Based on the foregoing findings, the Court makes the foregoing conclusions of law:

1. The Department is an administrative agency whose orders and determinations are subject to administrative judicial review under IC 4-21.5.

2. IC 4-21.5-5 governs judicial review of administrative agency decisions. IC 4-21.5-5-14(c) provides: "(d) The Court shall grant relief under Section 15 IC 4-21.5-5-151 of this chapter only if it determines that a person seeking judicial relief has been prejudiced by an agency action that is:

(1) Arbitrary, capricious, an abuse of discretion, or otherwise not in accordance with law;
(2) Contrary to Constitutional right, power, privilege, or immunity;
(3) In excess of statutory jurisdiction, authority, or limitations, or short of statutory right;
(4) Unsupported by substantial evidence."

3. In reviewing the Administrative Law Judge's legal conclusions to determine whether the Administrative Law Judge correctly interpreted and applied legal requirements, this Court is not required to give any deference to the Administrative Law Judge's conclusions.

4. The Administrative Law Judge did not error by relying exclusively on 310 IAC 12-5-12.1(f) or ignoring other applicable statutes or regulations.

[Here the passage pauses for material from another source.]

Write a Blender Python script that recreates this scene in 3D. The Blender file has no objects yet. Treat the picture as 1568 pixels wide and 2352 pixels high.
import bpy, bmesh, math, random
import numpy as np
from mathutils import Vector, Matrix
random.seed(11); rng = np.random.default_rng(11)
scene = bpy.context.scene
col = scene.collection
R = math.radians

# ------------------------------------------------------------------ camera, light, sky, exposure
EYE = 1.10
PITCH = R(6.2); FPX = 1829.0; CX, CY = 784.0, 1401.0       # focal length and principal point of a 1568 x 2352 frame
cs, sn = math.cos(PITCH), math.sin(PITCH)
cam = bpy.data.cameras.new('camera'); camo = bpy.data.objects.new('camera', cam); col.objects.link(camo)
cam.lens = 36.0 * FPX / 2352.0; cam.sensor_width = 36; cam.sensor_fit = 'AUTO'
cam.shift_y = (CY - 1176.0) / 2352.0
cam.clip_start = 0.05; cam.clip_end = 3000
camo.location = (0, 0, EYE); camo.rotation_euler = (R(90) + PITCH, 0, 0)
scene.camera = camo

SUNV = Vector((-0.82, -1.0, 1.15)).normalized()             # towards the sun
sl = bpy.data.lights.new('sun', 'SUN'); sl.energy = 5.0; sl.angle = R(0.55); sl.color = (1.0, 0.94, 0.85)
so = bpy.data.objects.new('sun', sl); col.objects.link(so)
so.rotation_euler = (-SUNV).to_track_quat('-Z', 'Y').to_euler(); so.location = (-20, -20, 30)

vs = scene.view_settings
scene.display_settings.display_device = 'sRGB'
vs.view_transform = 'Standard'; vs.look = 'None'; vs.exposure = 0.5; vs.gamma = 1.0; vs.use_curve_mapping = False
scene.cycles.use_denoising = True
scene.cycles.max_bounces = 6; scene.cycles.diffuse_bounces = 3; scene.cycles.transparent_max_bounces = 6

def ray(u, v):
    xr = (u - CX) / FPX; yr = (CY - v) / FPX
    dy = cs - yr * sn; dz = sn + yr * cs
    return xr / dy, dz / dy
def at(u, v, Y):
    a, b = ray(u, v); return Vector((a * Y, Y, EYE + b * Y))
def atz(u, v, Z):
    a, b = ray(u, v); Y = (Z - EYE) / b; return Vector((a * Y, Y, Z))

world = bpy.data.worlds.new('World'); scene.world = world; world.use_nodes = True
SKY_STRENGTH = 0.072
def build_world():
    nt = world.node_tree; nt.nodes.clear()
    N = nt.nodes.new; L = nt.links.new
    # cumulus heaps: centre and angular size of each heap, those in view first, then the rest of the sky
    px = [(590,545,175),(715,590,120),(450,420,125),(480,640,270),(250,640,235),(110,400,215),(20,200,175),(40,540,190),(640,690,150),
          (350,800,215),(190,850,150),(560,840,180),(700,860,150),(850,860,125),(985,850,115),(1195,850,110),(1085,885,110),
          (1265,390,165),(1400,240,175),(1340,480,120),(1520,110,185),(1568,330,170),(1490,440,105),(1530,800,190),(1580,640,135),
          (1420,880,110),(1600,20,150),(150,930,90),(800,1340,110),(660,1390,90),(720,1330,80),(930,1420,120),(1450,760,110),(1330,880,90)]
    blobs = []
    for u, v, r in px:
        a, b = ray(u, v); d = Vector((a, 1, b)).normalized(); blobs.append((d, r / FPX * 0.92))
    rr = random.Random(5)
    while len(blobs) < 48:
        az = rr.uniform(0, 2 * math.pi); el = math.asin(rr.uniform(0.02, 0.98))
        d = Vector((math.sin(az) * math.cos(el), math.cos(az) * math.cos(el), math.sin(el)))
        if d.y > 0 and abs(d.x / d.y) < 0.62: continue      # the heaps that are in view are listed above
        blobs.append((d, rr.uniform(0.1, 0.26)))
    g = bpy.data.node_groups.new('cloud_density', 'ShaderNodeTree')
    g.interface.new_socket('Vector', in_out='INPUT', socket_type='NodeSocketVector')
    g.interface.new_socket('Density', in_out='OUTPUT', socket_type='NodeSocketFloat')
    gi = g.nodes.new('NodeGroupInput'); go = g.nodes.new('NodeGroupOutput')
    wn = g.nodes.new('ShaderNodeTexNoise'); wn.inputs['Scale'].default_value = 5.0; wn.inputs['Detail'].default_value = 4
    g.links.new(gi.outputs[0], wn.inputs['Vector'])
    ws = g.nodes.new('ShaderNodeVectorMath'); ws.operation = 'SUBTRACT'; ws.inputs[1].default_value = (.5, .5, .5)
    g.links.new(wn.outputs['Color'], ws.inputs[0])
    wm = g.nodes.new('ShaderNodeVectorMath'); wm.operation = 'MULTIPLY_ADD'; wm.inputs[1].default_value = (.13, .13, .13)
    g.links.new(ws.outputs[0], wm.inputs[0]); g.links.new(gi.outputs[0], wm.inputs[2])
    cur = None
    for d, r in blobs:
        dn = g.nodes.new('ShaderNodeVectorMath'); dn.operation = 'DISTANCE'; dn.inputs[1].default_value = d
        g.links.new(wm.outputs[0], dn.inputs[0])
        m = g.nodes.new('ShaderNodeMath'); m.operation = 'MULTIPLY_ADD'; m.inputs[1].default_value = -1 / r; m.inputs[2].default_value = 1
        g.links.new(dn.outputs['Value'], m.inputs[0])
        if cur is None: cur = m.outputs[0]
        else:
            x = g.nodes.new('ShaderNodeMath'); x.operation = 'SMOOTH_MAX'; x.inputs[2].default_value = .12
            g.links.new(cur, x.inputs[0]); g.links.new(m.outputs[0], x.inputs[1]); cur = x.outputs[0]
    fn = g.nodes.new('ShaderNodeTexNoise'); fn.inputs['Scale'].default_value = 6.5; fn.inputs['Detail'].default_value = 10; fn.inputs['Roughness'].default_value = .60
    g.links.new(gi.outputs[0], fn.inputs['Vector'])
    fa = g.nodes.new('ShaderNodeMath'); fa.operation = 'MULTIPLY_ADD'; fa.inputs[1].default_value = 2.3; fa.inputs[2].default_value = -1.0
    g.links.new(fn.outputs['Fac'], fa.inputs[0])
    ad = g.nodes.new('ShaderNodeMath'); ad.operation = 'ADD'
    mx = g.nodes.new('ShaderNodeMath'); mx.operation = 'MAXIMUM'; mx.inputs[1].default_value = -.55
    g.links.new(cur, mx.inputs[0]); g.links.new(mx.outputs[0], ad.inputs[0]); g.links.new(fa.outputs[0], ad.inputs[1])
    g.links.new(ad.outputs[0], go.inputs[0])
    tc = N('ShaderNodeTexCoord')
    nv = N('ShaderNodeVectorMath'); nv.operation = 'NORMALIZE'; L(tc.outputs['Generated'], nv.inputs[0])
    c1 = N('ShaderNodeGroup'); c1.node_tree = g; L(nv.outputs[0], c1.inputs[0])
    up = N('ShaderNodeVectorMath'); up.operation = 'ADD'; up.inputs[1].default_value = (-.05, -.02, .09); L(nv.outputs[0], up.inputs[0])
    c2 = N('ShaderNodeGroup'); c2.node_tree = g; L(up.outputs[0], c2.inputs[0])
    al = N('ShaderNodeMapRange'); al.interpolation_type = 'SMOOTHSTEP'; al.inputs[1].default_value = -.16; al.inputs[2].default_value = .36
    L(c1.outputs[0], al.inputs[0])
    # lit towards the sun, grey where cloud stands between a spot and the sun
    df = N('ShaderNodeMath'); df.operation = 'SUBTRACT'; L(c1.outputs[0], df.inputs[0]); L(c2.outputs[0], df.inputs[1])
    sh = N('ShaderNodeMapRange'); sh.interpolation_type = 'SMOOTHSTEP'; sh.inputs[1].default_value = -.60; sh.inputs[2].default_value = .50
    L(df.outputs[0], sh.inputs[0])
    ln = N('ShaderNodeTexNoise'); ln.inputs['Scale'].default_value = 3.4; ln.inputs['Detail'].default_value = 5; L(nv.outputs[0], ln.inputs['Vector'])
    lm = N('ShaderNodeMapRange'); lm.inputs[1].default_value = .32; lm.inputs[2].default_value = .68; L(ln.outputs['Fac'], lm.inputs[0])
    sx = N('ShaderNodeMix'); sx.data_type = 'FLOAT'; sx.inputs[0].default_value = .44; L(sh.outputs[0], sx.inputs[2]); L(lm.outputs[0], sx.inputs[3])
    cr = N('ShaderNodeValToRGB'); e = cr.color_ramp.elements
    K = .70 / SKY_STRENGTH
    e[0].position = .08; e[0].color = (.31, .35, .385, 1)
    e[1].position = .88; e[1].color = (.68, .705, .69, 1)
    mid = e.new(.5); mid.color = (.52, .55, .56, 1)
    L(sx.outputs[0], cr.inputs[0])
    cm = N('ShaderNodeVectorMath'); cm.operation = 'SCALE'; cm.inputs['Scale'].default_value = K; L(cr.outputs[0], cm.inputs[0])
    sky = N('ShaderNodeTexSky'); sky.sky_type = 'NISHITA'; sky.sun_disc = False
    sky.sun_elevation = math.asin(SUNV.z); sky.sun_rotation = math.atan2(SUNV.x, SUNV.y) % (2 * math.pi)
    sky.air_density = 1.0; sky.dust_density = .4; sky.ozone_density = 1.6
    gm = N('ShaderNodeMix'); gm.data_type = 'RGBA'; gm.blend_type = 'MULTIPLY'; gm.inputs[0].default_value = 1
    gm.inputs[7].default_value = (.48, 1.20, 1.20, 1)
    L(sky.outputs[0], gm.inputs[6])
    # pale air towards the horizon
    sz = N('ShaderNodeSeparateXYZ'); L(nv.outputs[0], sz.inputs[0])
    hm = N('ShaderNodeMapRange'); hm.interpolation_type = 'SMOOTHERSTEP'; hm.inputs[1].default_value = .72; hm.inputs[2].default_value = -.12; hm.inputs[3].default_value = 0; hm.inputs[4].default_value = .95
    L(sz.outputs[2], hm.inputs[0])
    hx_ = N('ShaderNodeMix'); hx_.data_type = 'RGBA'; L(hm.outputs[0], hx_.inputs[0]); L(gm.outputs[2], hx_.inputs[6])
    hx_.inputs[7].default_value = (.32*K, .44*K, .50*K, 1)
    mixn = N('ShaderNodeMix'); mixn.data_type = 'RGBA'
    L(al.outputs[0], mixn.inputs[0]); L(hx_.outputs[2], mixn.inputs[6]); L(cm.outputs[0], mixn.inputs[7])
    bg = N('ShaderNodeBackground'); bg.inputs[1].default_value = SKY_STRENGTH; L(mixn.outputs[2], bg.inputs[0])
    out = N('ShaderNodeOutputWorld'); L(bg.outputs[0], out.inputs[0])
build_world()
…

The Administrative Law Judge never held that 310 IAC 12-5-12.1(f) was the only legal provision applicable to this case; instead he identified it as the provision "which bears most directly upon topsoil and subsoil replacement for surface coal mining operations . . . " (Final Order, Finding of Fact No. 7, R. 90). 310 IAC 12-5-12.1(f) is headed "subsoil segregation" and directly addresses the discretion of the Director of the Department to require subsoil replacement. No other statute or rule cited by the Department specifically requires 18 inch minimum soil replacement depth. The Administrative Law Judge's characterization of 310 IAC 12-5-12.1(f) as the legal provision bearing most directly on soil replacement for surface coal mining operations is correct.

5. The Administrative Law Judge did not error in holding that the Department cannot impose a general minimum soil replacement depth requirement of 18 inches for all cropland (including non-prime farmland) except by formally promulgating a regulation in accordance with IC 4-22-2. The Administrative Law Judge made specific factual findings in paragraphs 9 and 12 (R. 91-93) that the Department's 18 inch minimum soil replacement depth requirement intended to have the effect of law and to apply to all situations in which pre-mining topsoil is less than 18 inches deep. These factual findings have not been challenged and are therefore bindng on the Court.

6. IC 4-22-2 establishes procedures to be followed by administrative agencies in adopting rules. IC 4-22-2-3(b) defines "rule as follows: 11(b) 'Rule' means the whole or any part of an agency statement of general applicability that:

(1) Has or is designed to have the effect of law; and
(2) Implements, interprets, or prescribes:

(A) Law or policy; or
(B) The organization, procedure, or practice requirements of an agency."

7. IC 4-22-2 sets forth requirements for the adoption of administrative agency rules, as defined in IC 4-22-2-3(b). IC 4-22-2-44 provides that a rule which is not properly adopted in accordance with the procedures set forth in IC 4-22-2 is of no force or effect.

8. The Administrative Law Judge correctly determined that the Department's 18 inch minimum soil replacement depth requirement must be formally adopted as a rule under IC 4-22-2 in order to have the effect of law.

9. The Final Order is in accordance with law, and is not arbitrary, capricious, or an abuse of discretion, in excess of statutory jurisdiction, authority, or limitations, nor short of statutory right.

10. If any of the foregoing Findings of Fact should have been denominated as a Conclusion of Law, it is hereby adopted as such. If any of these Conclusions of Law should have been denominated a Finding of Fact, it is hereby adopted as such.